Private Equity Firm Invests in China Outfitters

Many eyes are on men’s casual wear companies at the moment in China. The global private equity firm KKR & Co L.P. has announced that it plans to invest US$60 million in the Hong Kong initial public offering of China Outfitters Holdings Ltd 1146.HK.

As David Liu, CEO of KKR Greater China, said,

“The menswear market in China has enormous growth potential. Market leaders such as China Outfitters have significant room to increase market share.”

Private equity firms have been moving more into the field of offering pre-IPO financing. This field, prior to the 2008 financial crisis, was almost exclusively filled with hedge funds.

China Outfitters has menswear manufacturing and sales locations in China, but also have a long list of foreign brands. Their foreign brands include JEEP, Santa Barbara, Polo & Racquet Club and London Fog. In China, they make and sell menswear.

Baby Business Booming in China

Those in the baby business should definitely take note of China’s family planning. According to the National Bureau of Statistics predictions, China will experience a massive population boom from 2005 through 2020, with the country’s birth rate peaking in 2016.

Even more significantly, many Chinese families will target 2012 as the year to have a child, as it’s the year of the dragon. This icon symbolizes power and wealth, and 5% more babies are born under the dragon than are born with any other symbol.

As Jessie Guo, Jefferies Group Inc.’s Hong Kong-based head for consumer research in Asia, recently said, “The baby boom is a good investment idea in the near term. The growth is likely to sustain for the next two to three years.”

Michele Mak, a consumer-sector analyst at BNP Paribas chimed in and said, “The dragon year baby boom is almost a sure thing, which will boost the demand for infant products such as baby formula, diapers and clothes.”

Many people still believe that China has a strict one-child policy; that policy from 1979 has been modified to accommodate for China’s aging labor force. Couples who are both only children are now being allowed to have two kids of their own; and rural couples whose first child is a girl older than four are also allowed to have another child.

With the rise in income, this is set to create a niche market for baby-food and baby-care products that many would be smart to be part of.

Chinese Study on Branding Shows Important Changes

Agency Millward Brown and media company WPP have recently looked into Chinese branding and consumer opinions.
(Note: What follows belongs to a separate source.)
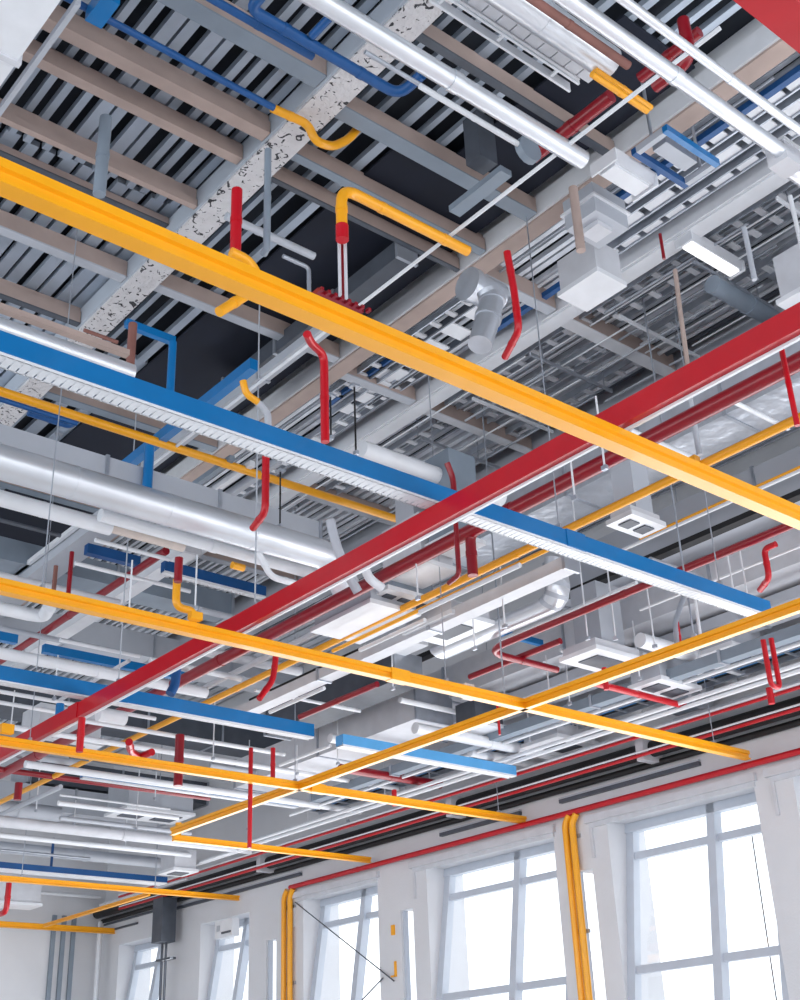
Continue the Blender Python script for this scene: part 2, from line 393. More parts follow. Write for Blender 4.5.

Looking at the 50 most valuable Chinese brands, they found that 83% of consumers outside of China couldn’t name a single Chinese brand or company.

China, of course, wants to create a global present, as Adrian Gonzalez, the head of Greater China at Millward Brown, explained. Chinese brands clearly need to do much more work to become distinguishable in the competitive marketplace internationally.

In China, however, the brand study found that, of the 35,000 consumers, Chinese brand value has grown to US$325 billion in the last year. This is a 16% increase from the previous year.

Gonzalez said that today, “We’re seeing in many cases now that foreign companies feel the best way to succeed in China now is through acquiring a Chinese company.” He pointed out that this was not the case previously.

The study also showed a significant change in the use of state-owned enterprises, as the study showed that “Government protectionism is starting to wear thin.” This is a dramatic contrast to the findings in the 2010 study. Half of the brands that were on the list that were less favorable with consumers were state-owned.